As a designer, you might not know that there are actually two different ways to implement pagination: Cursor vs Offset.
The UI you design can influence which one your devs use or vice versa.
Here's how they work 🧵:
With offset pagination you provide the database with an amount of records to skip (an offset) and an amount to return.
The db will then traverse the table the specified number of times and return the requested amount of records
This behaviour makes it great at jumping to random points in a set of data but bad at dealing with data that changes often.
Deleting or adding a record changes which records are returned.
The ability to jump to a random point makes offset pagination great for paged UIs but this flexibility comes at a price.
The db traverses every row in the table - If you ask for row 2000 it needs to go through 2000 rows.
With cursor pagination you provide the database with the id of a record and a number of records before or after you'd like returned.
Because the db is looking for a particular item, it is not prone to the same issues with changing data and large data sets
This makes cursor pagination perfect for infinite lists.
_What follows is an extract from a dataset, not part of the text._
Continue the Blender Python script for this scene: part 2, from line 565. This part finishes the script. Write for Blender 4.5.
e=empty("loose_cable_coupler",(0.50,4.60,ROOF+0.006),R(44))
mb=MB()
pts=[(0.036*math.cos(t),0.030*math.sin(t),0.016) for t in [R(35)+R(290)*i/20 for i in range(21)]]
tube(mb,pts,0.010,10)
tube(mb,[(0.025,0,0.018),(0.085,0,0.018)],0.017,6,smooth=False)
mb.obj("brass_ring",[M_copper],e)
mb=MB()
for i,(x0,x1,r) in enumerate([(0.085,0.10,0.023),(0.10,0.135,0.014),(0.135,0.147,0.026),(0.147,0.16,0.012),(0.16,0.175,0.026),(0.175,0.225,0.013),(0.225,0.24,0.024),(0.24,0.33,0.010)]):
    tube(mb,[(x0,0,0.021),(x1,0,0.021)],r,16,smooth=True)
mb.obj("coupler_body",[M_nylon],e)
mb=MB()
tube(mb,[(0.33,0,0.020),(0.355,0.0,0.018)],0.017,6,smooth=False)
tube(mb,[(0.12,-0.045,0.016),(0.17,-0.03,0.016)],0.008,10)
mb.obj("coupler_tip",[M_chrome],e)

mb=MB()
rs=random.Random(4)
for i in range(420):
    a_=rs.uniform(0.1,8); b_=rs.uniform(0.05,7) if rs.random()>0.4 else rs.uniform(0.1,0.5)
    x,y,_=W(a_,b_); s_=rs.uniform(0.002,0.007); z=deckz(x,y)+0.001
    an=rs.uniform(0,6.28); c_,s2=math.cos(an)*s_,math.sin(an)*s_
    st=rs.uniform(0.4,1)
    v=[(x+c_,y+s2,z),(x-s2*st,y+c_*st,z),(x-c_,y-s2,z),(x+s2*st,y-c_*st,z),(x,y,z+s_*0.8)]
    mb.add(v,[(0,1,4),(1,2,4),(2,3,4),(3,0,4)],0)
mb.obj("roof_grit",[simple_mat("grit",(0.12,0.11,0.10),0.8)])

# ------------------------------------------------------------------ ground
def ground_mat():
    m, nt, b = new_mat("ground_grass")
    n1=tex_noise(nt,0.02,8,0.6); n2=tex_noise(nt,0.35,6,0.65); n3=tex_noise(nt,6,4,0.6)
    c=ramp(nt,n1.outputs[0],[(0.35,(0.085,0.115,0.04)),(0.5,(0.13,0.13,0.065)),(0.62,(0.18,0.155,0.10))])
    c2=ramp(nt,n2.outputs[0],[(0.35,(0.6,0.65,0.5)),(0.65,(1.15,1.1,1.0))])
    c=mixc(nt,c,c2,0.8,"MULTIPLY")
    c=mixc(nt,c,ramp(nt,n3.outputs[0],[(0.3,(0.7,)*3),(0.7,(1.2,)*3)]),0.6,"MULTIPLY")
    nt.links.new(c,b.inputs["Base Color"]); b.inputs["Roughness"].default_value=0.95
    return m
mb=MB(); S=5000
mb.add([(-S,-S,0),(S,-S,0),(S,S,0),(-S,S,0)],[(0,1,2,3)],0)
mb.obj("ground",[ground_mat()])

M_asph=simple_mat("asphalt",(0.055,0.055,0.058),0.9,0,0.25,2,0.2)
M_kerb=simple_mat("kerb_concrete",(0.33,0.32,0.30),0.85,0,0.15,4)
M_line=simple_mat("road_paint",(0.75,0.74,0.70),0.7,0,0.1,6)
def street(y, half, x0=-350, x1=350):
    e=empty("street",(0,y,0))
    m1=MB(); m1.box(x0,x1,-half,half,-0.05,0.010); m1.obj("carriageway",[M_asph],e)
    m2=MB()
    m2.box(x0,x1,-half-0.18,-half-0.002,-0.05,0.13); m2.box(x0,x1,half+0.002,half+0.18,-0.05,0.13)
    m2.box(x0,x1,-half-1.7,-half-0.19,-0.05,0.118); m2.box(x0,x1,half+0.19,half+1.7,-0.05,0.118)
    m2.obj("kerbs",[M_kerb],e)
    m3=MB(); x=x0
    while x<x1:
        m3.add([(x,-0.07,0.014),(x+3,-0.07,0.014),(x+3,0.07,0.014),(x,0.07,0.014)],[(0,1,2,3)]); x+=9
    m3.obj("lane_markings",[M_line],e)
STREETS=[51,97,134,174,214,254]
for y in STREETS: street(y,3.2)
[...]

The last item in the current list is the cursor and you load x amount of records after it.
You don't have to worry about deletions and duplicates like you would with offset.
The bummer is cursor pagination needs ids to be unique and sequential because it's actually checking if the id is greater than the id of the cursor.
This means you can't just sort the table on any column. For instance "First Name" won't be unique or sequential
Recap:
Offset pagination - good for shallow, stable data sets that need to be traversed randomly. Works really well with a paged UI.
Cursor pagination - good for large sets of changing data. Works excellently with infinite scrolling UIs.